1) Forma farmaceutica di consistenza gommosa, particolarmente adatta a veicolare farmaci antiacidi, balsamici e antitosse. Le pastiglie si preparano concentrando una soluzione acquosa di zucchero e gomma arabica contenente i farmaci in soluzione o sospensione; la massa così ottenuta viene colata in stampi ricavati in uno strato di amido di mais. Le pastiglie vengono essiccate a 50-70 ºC in ambiente umido per evitare che sulla loro superficie si formi una crosta che ne impedirebbe il completo essiccamento. Infine vengono rivestite con uno strato zuccherino sia per proteggerle sia per renderle brillanti. Il termine pastiglia viene spesso usato per indicare genericamente caramelle o compresse di uso farmaceutico.

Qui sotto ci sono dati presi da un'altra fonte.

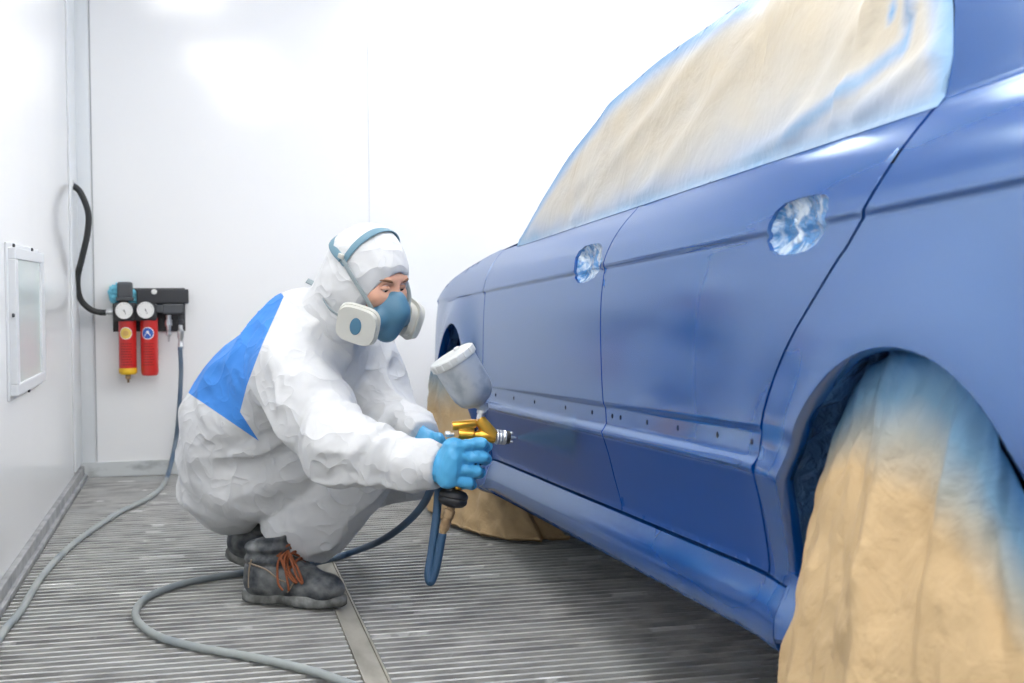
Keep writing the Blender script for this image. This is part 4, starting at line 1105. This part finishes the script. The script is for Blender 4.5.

2) Specie di stucco ottenuto mediante impasto di gesso, polvere di marmo e colla, applicato a scopo decorativo sulla superficie dei mobili e poi dorato, in uso in Italia fin dal primo Rinascimento. Tale tecnica (descritta nel Libro dell'arte di Cennini) ebbe vasta applicazione per arricchire motivi ornamentali di porte, cornici, mobili (soprattutto i cassoni nuziali del Quattrocento) e perfino nel campo della pittura (lunette, predelle). L'uso della pastiglia fu di moda per tutto il Seicento.

3) Nei freni a disco dei veicoli, elemento di attrito intercambiabile (vedi freno).

4) Negli apparecchi elettrici, specie di piccole dimensioni, elemento cilindrico di piccolo spessore destinato a stabilire un contatto elettrico.

5) Ant., sostanza odorosa usata un tempo per profumare un ambiente.